▸ What this task involves
Reproduce verbatim the lines up to and including the one with "from mathutils import", starting from the first.
#### Data block ####
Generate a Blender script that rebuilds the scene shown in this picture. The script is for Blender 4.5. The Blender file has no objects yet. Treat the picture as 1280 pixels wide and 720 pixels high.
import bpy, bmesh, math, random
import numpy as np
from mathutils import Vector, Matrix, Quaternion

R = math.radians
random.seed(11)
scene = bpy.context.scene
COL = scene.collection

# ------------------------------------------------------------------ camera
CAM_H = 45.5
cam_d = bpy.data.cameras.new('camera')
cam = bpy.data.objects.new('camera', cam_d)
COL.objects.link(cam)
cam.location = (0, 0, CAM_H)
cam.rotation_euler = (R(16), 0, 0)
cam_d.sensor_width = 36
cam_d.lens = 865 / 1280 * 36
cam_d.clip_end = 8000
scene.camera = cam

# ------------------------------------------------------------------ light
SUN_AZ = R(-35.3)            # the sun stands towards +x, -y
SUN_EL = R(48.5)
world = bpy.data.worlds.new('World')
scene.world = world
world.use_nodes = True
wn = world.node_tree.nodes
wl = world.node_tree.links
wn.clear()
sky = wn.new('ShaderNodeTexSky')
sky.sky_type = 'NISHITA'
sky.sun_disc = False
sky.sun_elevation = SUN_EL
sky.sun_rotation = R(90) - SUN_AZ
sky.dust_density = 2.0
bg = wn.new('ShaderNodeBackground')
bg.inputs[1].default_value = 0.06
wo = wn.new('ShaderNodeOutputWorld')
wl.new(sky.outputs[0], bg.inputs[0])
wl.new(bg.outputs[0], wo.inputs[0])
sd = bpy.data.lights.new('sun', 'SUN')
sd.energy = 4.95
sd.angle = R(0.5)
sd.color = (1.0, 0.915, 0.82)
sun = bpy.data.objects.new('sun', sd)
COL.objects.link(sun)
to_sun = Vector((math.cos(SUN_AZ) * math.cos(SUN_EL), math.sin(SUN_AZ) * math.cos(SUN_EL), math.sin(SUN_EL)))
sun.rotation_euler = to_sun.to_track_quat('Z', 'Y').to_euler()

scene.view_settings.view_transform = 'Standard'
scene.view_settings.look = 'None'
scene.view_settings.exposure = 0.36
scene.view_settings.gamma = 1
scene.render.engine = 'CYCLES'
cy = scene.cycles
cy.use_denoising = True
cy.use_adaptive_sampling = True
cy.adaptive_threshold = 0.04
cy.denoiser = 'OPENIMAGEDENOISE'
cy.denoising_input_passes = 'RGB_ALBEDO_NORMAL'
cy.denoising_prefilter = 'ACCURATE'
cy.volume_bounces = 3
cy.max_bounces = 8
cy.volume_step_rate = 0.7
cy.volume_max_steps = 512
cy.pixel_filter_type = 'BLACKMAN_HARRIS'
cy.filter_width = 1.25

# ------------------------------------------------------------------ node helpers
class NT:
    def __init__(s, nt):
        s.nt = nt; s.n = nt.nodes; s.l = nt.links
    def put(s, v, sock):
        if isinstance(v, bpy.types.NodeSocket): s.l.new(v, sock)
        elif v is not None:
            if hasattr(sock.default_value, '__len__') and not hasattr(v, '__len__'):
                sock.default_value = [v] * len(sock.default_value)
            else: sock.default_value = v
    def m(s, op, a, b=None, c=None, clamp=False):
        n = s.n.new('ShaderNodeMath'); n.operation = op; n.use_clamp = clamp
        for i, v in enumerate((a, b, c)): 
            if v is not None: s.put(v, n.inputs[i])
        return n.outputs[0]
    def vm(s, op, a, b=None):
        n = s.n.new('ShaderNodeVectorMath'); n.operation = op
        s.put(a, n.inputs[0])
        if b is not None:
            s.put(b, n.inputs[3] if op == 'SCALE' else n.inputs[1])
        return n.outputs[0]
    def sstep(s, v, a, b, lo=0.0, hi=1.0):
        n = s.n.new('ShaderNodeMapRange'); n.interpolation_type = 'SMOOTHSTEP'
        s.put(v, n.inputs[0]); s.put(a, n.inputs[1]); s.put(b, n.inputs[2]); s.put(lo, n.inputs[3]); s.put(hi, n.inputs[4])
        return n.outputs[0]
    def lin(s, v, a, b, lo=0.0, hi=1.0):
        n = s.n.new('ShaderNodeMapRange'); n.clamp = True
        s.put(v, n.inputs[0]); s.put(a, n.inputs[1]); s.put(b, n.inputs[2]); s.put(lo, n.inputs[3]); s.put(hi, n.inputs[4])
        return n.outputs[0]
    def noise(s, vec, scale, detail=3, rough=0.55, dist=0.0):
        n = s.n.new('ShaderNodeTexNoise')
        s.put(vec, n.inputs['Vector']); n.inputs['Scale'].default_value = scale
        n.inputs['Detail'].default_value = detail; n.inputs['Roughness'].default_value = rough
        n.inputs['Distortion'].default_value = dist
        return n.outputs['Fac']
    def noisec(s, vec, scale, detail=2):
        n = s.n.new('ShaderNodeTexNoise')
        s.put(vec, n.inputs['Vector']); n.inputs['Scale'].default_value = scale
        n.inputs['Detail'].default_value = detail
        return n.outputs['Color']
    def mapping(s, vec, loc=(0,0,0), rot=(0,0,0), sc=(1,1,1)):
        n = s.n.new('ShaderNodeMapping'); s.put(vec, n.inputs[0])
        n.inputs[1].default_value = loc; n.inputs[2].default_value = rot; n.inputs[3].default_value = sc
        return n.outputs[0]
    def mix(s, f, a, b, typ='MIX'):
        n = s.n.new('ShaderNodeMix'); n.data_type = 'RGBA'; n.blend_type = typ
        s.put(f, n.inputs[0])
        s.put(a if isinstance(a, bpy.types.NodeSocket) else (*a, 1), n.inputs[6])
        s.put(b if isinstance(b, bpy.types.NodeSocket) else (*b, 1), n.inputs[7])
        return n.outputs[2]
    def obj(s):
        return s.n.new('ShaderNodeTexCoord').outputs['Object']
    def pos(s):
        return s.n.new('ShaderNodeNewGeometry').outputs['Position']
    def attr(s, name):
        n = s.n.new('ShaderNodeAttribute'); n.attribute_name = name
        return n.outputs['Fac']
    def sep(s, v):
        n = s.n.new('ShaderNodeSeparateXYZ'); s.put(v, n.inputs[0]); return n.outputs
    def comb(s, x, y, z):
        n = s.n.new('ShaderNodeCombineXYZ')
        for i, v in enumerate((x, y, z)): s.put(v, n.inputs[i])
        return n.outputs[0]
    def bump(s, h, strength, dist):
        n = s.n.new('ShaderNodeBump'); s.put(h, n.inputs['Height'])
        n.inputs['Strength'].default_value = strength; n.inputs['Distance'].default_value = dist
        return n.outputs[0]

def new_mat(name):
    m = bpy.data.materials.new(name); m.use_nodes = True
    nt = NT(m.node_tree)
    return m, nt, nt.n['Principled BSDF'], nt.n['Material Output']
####
▸ Final result
Generate a Blender script that rebuilds the scene shown in this picture. The script is for Blender 4.5. The Blender file has no objects yet. Treat the picture as 1280 pixels wide and 720 pixels high.
import bpy, bmesh, math, random
import numpy as np
from mathutils import Vector, Matrix, Quaternion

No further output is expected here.